Not mentioned in that post was the fact that he would also increase his enjoyment of playing, because playing with Curry, Thompson, Green and the rest of the Warriors is optimizing how the game should be played
Now it’s up to both Durant and Curry to agree to less than cap salaries so the core of the team can be kept intact for many years. If they do, and win multiple championships, they’ll probably increase endorsement revenue. But even without that offset my question is “How much is enough?” I believe one can survive nicely on $30-$32 million a year (Why not both agree to identical deals for 4 years, not two?). Trying for the maximum is an illusion that can be self-defeating. The difference will have zero impact on their lives, but will keep players like Iguodala and Livingston with the Warriors, which could have a very positive impact. I’m hoping they can also keep West, Pachulia and McGee as well.

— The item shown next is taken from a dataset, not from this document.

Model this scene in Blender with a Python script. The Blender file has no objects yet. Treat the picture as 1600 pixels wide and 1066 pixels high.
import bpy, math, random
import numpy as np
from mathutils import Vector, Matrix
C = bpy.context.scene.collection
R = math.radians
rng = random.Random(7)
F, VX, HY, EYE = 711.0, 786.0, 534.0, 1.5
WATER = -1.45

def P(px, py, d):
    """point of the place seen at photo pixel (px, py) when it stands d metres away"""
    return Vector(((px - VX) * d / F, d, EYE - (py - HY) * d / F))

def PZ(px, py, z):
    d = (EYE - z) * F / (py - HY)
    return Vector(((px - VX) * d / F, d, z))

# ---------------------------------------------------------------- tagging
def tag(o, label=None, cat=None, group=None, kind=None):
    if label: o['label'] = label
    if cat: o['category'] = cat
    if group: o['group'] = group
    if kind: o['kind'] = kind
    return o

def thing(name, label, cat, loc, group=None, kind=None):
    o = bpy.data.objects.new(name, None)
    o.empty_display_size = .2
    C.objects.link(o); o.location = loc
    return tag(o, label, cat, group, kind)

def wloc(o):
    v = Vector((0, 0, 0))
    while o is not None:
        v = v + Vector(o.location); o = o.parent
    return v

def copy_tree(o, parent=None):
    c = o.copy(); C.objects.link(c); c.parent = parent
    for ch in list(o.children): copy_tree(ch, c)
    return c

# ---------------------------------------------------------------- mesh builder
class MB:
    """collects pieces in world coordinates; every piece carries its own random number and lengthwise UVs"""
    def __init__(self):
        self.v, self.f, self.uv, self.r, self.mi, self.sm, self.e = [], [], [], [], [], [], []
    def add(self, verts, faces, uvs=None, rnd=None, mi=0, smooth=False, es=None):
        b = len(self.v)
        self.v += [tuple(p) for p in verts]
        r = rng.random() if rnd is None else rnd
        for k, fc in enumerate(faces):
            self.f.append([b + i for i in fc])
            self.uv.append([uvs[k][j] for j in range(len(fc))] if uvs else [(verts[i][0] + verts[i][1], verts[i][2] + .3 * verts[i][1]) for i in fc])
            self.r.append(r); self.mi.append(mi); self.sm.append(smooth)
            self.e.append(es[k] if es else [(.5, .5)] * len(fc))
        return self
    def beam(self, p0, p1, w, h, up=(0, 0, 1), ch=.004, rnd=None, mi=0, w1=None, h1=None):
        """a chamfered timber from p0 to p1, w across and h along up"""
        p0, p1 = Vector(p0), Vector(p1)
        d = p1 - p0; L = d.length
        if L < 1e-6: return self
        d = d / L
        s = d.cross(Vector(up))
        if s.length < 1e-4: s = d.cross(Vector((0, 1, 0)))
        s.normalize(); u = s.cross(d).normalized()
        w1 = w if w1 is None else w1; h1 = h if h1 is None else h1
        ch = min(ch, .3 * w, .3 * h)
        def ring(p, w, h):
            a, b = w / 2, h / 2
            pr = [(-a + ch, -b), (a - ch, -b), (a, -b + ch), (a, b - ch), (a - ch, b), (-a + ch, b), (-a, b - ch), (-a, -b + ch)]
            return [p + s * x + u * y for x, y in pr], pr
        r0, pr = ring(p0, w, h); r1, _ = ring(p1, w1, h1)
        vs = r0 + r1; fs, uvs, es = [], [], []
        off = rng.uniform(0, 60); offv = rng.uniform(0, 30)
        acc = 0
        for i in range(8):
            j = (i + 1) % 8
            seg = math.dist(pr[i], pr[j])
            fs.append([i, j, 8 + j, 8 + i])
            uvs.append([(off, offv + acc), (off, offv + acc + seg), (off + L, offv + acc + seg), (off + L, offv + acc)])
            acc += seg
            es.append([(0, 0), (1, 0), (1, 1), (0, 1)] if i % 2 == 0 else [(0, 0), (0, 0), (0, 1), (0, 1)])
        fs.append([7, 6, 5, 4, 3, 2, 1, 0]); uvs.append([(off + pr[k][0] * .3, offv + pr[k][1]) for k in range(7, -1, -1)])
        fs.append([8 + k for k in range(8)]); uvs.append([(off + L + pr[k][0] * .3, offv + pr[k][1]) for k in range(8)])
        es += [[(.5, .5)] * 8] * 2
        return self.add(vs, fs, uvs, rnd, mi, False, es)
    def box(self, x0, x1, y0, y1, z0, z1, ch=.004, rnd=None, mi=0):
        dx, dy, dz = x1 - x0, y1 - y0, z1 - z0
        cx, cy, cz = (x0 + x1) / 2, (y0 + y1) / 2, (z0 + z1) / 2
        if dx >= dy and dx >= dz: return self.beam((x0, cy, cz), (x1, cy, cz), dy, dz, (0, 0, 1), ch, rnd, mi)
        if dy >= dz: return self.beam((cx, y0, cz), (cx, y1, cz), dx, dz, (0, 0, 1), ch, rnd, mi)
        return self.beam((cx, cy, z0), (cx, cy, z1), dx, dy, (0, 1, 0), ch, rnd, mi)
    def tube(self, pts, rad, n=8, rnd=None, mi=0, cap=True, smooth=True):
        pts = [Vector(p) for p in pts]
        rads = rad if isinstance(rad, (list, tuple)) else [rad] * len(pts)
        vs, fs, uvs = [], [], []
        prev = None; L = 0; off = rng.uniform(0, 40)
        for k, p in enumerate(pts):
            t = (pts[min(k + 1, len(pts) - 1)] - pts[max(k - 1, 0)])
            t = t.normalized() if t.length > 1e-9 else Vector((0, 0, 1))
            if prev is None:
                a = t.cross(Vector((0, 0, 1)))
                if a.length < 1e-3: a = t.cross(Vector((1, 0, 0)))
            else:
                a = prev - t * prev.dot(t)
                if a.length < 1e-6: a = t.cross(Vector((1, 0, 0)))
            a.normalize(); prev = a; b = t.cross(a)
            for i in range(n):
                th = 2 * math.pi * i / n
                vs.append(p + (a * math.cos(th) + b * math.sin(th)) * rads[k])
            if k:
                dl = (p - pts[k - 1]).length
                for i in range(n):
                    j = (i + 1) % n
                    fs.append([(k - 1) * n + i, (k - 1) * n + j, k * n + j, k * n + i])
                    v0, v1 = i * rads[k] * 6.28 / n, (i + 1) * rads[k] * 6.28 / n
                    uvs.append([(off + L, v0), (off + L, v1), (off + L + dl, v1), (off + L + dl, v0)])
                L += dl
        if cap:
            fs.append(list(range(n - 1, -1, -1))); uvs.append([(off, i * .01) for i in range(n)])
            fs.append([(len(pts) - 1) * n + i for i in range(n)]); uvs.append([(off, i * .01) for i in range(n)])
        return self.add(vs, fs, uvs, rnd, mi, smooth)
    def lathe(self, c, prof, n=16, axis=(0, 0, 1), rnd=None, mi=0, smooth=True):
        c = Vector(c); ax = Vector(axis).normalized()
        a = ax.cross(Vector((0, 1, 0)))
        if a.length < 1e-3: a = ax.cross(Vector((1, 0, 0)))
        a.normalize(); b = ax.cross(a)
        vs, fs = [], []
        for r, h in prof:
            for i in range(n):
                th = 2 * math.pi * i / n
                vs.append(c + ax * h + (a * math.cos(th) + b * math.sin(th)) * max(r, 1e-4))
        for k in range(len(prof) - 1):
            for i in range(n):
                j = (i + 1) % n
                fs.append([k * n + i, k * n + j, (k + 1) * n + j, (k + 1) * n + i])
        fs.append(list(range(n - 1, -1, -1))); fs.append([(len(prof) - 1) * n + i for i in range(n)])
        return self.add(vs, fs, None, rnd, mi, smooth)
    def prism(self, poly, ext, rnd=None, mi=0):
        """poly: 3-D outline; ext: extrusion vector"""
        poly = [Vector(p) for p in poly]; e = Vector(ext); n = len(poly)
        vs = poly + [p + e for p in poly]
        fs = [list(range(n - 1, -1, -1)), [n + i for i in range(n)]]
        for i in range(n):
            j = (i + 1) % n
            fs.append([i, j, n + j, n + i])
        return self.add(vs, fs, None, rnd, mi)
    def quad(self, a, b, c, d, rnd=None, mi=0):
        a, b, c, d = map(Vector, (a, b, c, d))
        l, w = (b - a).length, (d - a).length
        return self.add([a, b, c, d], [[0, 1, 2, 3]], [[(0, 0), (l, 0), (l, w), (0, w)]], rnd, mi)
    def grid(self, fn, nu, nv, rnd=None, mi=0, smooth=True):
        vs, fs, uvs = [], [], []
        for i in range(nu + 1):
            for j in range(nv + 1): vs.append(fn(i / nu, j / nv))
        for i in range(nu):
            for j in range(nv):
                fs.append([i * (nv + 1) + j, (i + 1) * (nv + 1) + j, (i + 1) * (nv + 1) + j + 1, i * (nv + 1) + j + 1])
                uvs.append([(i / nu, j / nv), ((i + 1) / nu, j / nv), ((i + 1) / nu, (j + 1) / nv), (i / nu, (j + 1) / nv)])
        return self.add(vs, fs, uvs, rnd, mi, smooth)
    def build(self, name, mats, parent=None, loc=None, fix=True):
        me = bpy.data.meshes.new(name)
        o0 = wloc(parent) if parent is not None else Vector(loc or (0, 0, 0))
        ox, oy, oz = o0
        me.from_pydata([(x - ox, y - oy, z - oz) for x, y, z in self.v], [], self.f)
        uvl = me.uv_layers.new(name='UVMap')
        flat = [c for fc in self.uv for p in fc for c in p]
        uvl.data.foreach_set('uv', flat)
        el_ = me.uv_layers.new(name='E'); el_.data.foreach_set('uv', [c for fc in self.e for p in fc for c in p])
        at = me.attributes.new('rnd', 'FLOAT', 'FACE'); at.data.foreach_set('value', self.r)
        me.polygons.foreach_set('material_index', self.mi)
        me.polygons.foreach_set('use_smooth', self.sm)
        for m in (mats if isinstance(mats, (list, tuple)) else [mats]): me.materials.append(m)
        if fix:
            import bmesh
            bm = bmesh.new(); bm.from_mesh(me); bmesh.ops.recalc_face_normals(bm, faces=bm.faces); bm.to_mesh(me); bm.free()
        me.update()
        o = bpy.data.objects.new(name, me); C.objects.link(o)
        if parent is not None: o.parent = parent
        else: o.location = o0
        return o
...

It would also be nice if Durant and Curry got Thompson and Green to provide a handshake agreement that they would follow the Durant/Curry lead on this and sign for the same amount per year when their contracts came up. Or, if Thompson and Green can extend now, to do the extension at equal pay to what Curry and Durant make in the extension years. By having all four at the same salary at the end of the period, the Warriors would be making a powerful statement of how they feel about each other.
Amazon & Whole Foods…
Amazon’s announced acquisition of Whole Foods is very interesting. In a previous post, we predicted that Amazon would open physical stores. Our reasoning was that over 90% of retail revenue still occurs offline and Amazon would want to attack that. I had expected these to be Guide Stores (not carrying inventory but having samples of products). Clearly this acquisition shows that, at least in food, Amazon wants to go even further. I will discuss this in more detail in a future post.